The above quote ends the opening chapter of Norwegian Wood which doesn't leave a lot to the imagination. In fact, it is probably the most notable feature when considered in comparison to other Murakami Fiction Works: it is not imaginative. It doesn't contain any of the magical surrealism, any of the absurd, any of the unknowable. It is an utterly human and maybe even boring novel about a very lost young man in college who can't seem to quite get his love life in order. 
So what saves an incredibly boring story about a college guy - Watanabe - who loves the girl who never loved him? The characters in the book are so well written and fun. Reading this book is almost like being in college again. The first time I read the novel, I had just started college and felt a weird nostalgia for the experiences in the book that I didn't think I was going through, but in retrospect I think it is Every College Person's story. We just don't think our lives are that interesting as we live them because Murakami isn't crafting our stories. Revisiting it was like revisiting a college diary with all the details that have been forgotten through time. 
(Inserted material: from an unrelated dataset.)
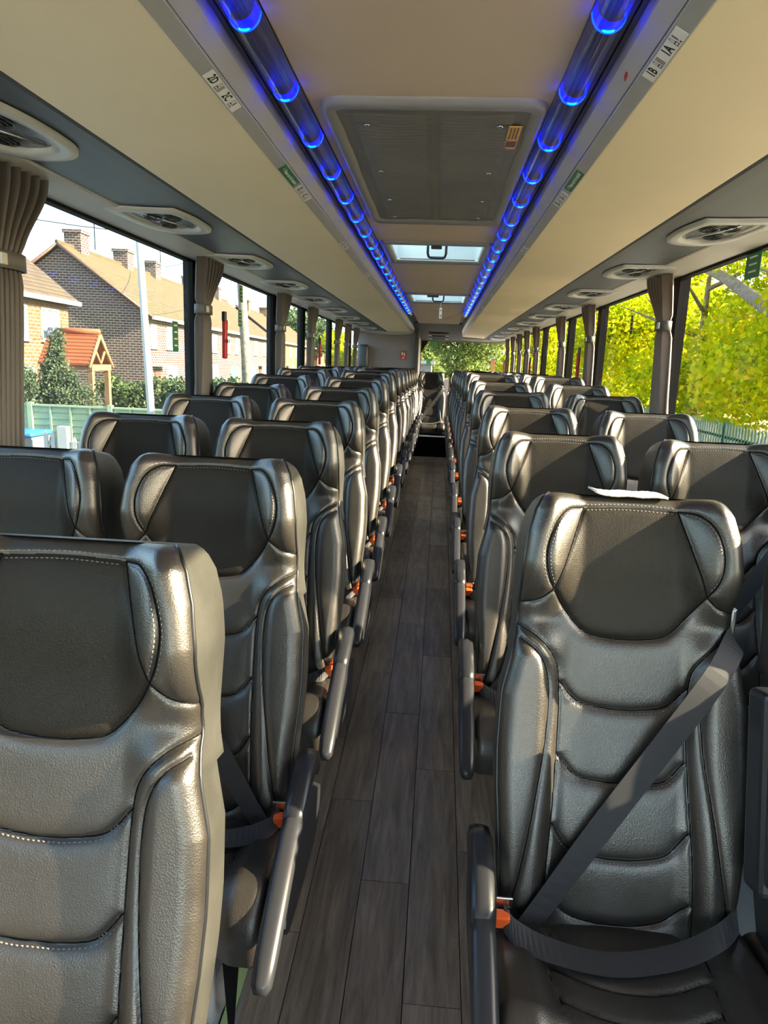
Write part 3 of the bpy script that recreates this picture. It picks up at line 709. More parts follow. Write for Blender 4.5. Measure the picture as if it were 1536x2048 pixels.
def leg_geo(sd):
    G = [tubegeo([(sd*.088, -.16, .33), (sd*.088, -.16, .02)], .019, 10), tubegeo([(sd*.088, -.38, .33), (sd*.088, -.38, .13), (sd*.088, -.36, .085), (sd*.088, -.32, .065), (sd*.088, -.16, .065)], .019, 10)]
    return mesh('leg', *merge(G), LEGM, True)
def foot_geo(sd): return mesh('floor_rail', *boxgeo(sd*.05-.022, sd*.05+.022, -.46, -.10, 0, .022), ALU)
def blade_geo(sd):
    P = [(-.42, .345), (-.30, .345), (-.33, .18), (-.37, .06)]
    V = [(sd*.135+e, a, b) for e in (-.006, .006) for a, b in P]; return mesh('leg_bracket', V, [(0, 1, 2, 3), (7, 6, 5, 4)]+[(i, (i+1) % 4, 4+(i+1) % 4, 4+i) for i in range(4)], BLACKM)
def ribbon(name, C, Wd, w, th=.0016, mat=BELT, n=6):
    P = cr(C, n); D = cr(Wd, n); V = []; Fc = []
    for i in range(len(P)):
        d = P[min(i+1, len(P)-1)]-P[max(i-1, 0)]; wd = D[i]/np.linalg.norm(D[i]); nn = np.cross(d, wd); nn /= np.linalg.norm(nn)+1e-9
        V += [P[i]-wd*w/2-nn*th/2, P[i]+wd*w/2-nn*th/2, P[i]+wd*w/2+nn*th/2, P[i]-wd*w/2+nn*th/2]
    for i in range(len(P)-1):
        for k in range(4): Fc.append((4*i+k, 4*i+(k+1) % 4, 4*i+4+(k+1) % 4, 4*i+4+k))
    Fc += [(0, 1, 2, 3), tuple(4*(len(P)-1)+k for k in (3, 2, 1, 0))]
    return mesh(name, V, Fc, mat)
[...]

For my reading, the characters are the heart of the story. Lost Watanabe who is completely indifferent to life and pretends to have no emotions. Manic Pixie Dream Midori who drags her male friend to a porno because her boyfriend won't take her and says things like "I looked like a corpse on the beach with seaweed stuck to my head" as she describes a bad perm. He's Your Friend But You Know He's a Dick Nagasawa, who loves to read, spend money, womanize, and once ate three slugs to get the upperclassmen to leave the freshies alone. Nagasawa's girlfriend, the Girl Who Everyone Knows Can Do Better Including Her But She Stays Anyway. Kizuki the Teenage Tragedy. Storm Trooper the Weird Roommate. And Naoko - the person who never loves you no matter how much you feel they should.
Although this is not the most Murakamiesque, it is one of my favorite of his novels, and when looking for a good airplane read, I decided to pick this one over any of his others.